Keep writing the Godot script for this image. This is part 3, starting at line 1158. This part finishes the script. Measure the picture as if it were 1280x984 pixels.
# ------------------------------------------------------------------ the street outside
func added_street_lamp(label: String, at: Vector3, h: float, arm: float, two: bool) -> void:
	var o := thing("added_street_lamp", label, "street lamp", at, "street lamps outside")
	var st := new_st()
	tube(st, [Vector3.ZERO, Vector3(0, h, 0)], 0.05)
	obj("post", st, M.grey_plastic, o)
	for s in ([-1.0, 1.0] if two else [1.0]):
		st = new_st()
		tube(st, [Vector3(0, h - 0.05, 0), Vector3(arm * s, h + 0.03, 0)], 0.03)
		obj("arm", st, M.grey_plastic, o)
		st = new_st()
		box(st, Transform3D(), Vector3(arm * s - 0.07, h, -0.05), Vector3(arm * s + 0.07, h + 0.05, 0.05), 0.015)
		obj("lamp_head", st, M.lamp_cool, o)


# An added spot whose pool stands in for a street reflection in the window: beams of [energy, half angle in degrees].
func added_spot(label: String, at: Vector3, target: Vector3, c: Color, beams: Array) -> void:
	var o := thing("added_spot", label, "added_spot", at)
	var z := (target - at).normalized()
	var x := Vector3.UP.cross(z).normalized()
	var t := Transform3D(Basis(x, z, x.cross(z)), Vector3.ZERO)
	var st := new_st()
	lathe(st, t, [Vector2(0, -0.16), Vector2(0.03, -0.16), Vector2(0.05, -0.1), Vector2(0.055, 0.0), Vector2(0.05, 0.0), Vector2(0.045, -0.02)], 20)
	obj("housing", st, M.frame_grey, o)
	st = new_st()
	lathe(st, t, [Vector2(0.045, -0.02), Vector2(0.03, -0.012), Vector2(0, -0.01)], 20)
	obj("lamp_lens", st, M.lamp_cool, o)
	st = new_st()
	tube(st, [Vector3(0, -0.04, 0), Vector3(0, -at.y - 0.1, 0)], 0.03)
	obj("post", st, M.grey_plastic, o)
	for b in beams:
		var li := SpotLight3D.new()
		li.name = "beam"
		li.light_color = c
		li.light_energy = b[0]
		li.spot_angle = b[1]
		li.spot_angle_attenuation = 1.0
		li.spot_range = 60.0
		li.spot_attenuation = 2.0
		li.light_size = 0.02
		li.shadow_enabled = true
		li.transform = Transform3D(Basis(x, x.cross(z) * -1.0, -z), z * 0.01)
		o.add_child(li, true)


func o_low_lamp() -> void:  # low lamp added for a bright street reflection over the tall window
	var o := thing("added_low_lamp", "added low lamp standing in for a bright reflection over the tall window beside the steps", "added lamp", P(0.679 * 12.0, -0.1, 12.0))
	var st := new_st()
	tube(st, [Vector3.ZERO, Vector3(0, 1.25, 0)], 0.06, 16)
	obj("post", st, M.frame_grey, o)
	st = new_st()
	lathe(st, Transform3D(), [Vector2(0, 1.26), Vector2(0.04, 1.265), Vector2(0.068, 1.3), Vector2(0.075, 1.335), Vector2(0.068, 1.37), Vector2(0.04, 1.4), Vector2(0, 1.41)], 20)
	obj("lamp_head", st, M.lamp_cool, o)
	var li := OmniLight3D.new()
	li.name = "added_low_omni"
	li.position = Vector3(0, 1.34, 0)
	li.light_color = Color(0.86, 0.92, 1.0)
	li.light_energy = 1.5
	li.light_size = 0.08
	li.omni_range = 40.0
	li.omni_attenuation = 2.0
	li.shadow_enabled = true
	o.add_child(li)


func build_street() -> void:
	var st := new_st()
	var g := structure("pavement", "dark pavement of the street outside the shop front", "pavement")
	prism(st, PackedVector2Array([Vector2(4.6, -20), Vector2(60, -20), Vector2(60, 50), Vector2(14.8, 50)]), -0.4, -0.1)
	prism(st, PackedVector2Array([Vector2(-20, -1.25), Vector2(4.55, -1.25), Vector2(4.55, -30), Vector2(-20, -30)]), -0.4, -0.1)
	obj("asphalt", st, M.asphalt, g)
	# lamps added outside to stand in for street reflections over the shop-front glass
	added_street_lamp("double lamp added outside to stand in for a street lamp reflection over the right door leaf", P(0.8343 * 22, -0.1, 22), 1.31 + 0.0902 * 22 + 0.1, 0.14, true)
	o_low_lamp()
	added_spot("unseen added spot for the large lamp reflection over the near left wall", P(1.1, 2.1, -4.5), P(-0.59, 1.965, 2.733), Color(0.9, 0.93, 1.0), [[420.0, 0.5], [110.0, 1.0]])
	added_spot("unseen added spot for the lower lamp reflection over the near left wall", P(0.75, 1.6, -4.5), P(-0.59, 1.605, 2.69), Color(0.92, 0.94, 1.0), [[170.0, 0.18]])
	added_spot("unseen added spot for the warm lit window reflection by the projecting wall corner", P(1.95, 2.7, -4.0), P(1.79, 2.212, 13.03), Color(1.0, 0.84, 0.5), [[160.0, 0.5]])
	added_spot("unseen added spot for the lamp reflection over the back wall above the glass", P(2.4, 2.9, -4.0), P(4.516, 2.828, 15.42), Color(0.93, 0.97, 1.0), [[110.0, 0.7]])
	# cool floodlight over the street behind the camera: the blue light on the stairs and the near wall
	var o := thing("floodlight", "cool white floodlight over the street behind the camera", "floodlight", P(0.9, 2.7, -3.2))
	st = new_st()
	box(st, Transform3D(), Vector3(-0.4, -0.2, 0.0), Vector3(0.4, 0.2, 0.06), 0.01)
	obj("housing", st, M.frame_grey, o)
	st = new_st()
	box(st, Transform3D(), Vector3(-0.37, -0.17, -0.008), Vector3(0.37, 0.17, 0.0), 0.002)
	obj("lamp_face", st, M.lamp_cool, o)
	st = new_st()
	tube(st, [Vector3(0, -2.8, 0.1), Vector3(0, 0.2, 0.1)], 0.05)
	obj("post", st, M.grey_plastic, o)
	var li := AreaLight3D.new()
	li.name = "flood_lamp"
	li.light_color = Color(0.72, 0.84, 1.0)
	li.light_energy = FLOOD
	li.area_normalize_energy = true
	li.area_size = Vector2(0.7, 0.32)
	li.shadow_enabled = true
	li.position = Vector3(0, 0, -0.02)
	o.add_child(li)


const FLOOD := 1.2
::::
▶ _Short problem_:
Everything from the first line of the material through the line containing "o.add_child(li, true)" is to be printed exactly; lines after that are to be left out.

▶ _Reply to the task_:
Keep writing the Godot script for this image. This is part 3, starting at line 1158. This part finishes the script. Measure the picture as if it were 1280x984 pixels.
# ------------------------------------------------------------------ the street outside
func added_street_lamp(label: String, at: Vector3, h: float, arm: float, two: bool) -> void:
	var o := thing("added_street_lamp", label, "street lamp", at, "street lamps outside")
	var st := new_st()
	tube(st, [Vector3.ZERO, Vector3(0, h, 0)], 0.05)
	obj("post", st, M.grey_plastic, o)
	for s in ([-1.0, 1.0] if two else [1.0]):
		st = new_st()
		tube(st, [Vector3(0, h - 0.05, 0), Vector3(arm * s, h + 0.03, 0)], 0.03)
		obj("arm", st, M.grey_plastic, o)
		st = new_st()
		box(st, Transform3D(), Vector3(arm * s - 0.07, h, -0.05), Vector3(arm * s + 0.07, h + 0.05, 0.05), 0.015)
		obj("lamp_head", st, M.lamp_cool, o)


# An added spot whose pool stands in for a street reflection in the window: beams of [energy, half angle in degrees].
func added_spot(label: String, at: Vector3, target: Vector3, c: Color, beams: Array) -> void:
	var o := thing("added_spot", label, "added_spot", at)
	var z := (target - at).normalized()
	var x := Vector3.UP.cross(z).normalized()
	var t := Transform3D(Basis(x, z, x.cross(z)), Vector3.ZERO)
	var st := new_st()
	lathe(st, t, [Vector2(0, -0.16), Vector2(0.03, -0.16), Vector2(0.05, -0.1), Vector2(0.055, 0.0), Vector2(0.05, 0.0), Vector2(0.045, -0.02)], 20)
	obj("housing", st, M.frame_grey, o)
	st = new_st()
	lathe(st, t, [Vector2(0.045, -0.02), Vector2(0.03, -0.012), Vector2(0, -0.01)], 20)
	obj("lamp_lens", st, M.lamp_cool, o)
	st = new_st()
	tube(st, [Vector3(0, -0.04, 0), Vector3(0, -at.y - 0.1, 0)], 0.03)
	obj("post", st, M.grey_plastic, o)
	for b in beams:
		var li := SpotLight3D.new()
		li.name = "beam"
		li.light_color = c
		li.light_energy = b[0]
		li.spot_angle = b[1]
		li.spot_angle_attenuation = 1.0
		li.spot_range = 60.0
		li.spot_attenuation = 2.0
		li.light_size = 0.02
		li.shadow_enabled = true
		li.transform = Transform3D(Basis(x, x.cross(z) * -1.0, -z), z * 0.01)
		o.add_child(li, true)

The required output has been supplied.